A tutti loro, seppur a seconda delle differenti posizioni, i magistrati contestano di aver fatto parte di un’associazione per delinquere aggravata dall’aver favorito un’associazione di tipo mafioso, la corruzione e la turbata libertà degli incanti finalizzati alla spartizione e all’aggiudicazione di importanti e remunerativi appalti pubblici.

Tra gli arrestati i nomi di punta sono quelli del consigliere comunale milanese e vice coordinatore regionale di Forza Italia Pietro Tatarella, tra l’altro candidato alle Europee nella circoscrizione di Nord-Ovest, del sottosegretario azzurro all’area Expo della Regione Lombardia Fabio Altitonante, dell’ex coordinatore provinciale di FI a Varese Gioacchino Caianiello, quest’ultimo già condannato nel 2017 in via definitiva per concussione e ora accusato di “istigazione alla corruzione” nei confronti del presidente della Regione Lombardia, Fontana. Oltre a loro i magistrati meneghini hanno avanzato anche una richiesta alla Camera per l’autorizzazione agli arresti domiciliari del deputato di Forza Italia Diego Sozzani, accusato di finanziamento illecito ai partiti, che ha già fatto sapere che nei prossimi giorni si autosospenderà da ogni incarico.

A lavorare sul fascicolo, diviso in due distinti filoni d’indagine, sono stati il procuratore capo Francesco Greco, il procuratore aggiunto e responsabile della Dda di Milano Alessandra Dolci e i pubblici ministeri Silvia Bonardi, Adriano Scudieri e Luigi Furno.
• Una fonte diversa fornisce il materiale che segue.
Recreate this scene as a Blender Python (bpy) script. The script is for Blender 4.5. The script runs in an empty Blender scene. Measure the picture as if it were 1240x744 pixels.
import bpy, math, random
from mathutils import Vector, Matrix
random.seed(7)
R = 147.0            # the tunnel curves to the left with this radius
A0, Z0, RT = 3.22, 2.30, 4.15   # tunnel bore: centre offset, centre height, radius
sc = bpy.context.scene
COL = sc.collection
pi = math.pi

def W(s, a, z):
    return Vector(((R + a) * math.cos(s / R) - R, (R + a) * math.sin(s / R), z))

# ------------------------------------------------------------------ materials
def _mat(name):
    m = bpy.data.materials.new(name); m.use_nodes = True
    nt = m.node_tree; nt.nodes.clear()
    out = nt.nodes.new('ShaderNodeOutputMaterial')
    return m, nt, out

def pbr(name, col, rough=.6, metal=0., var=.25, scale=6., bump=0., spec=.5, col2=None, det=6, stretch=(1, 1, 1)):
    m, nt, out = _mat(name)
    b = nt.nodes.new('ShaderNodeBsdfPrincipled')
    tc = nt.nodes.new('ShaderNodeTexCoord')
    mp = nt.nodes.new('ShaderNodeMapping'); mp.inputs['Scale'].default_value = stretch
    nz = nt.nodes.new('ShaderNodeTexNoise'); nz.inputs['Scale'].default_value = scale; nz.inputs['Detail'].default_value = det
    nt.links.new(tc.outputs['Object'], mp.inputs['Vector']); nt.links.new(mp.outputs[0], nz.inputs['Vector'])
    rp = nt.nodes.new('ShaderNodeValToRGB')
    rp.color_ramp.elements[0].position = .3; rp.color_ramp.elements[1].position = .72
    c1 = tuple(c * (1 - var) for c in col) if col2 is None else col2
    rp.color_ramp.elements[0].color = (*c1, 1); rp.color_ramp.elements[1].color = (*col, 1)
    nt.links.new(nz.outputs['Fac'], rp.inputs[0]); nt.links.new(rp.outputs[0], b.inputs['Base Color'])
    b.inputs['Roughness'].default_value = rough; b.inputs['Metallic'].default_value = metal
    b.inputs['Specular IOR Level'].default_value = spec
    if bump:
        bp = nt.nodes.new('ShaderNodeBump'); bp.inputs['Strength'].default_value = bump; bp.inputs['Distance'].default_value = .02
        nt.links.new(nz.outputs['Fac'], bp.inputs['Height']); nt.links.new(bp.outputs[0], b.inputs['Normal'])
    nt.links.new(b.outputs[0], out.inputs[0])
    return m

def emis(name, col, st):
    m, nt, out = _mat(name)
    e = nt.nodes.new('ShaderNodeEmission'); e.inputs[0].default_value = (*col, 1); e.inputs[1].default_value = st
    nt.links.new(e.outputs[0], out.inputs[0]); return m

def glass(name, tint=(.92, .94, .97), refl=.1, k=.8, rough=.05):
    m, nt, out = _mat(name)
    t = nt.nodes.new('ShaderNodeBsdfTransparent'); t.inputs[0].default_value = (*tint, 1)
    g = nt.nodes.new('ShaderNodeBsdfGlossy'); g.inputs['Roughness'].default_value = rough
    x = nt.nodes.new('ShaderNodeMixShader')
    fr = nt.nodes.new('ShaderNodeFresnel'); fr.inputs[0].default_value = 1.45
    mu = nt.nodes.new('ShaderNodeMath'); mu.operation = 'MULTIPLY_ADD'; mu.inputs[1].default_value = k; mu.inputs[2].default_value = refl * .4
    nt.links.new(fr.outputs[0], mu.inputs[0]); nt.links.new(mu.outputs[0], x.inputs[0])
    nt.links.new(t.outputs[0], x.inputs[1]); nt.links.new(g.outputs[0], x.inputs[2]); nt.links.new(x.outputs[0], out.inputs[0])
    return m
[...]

Il primo faldone fa riferimento agli appalti dell’Amsa, ossia l’azienda dei rifiuti milanese, e ad altre municipalizzate del capoluogo lombardo. Il secondo, invece, riguarda il Piano di governo del territorio e le sue varianti relative al varesino.

L’intera associazione smantellata dai pm verteva principalmente su tre personaggi ossia Caianiello, Tatarella e l’imprenditore del settore rifiuti e bonifiche ambientali, Daniele D’Alfonso. E proprio quest’ultimo è l’unico indagato a cui è contestata l’aggravante di aver agevolato il clan ndranghetista dei Molluso di Buccinasco facendo lavorare gli uomini del clan nella propria azienda.

Che i sodali fossero ben consci di far parte di un sistema per vincere gli appalti senza fatica, non ne facevano affatto mistero. Lo si evince dall’intercettazione del 13 gennaio 2018 dove Sozzani, prima di essere eletto alla camera dei deputati, raccontava al telefono di aver ottenuto un incarico da una società pubblica di Varese, grazie all’intermediazione di Caianello. Curiosamente quest’ultimo, ritenuto il ras della zona, veniva soprannominato “Jurassic Park”, secondo i carabinieri alludendo al suo comportamento “predatorio”.

Infatti il deputato, incurante di essere sotto intercettazione, spiegava: “quando Jurassic Park si muove, eh! Perché sta lì a Varese eh! Spielberg l’ha girato lì il film (ride)… tu hai visto come parla Caianello”. L’interlocutore è d’accordo e rincara la dose descrivendo il potente forzista varesino come un vampiro: “sentivi le vibrazioni quando facevi quell’ipotesi (ridono)… ho visto la zanna e tac! è venuta fuori come il vampiro…”. Una battuta dopo l’altra, la conversazione si chiudeva con una considerazione che la dice lunga sulla vicenda perché “se avessimo contro uno come Jurassic Park, lì non ce la facevamo” ma fortunatamente per loro “se è a favore ti da una mano” come realmente accaduto.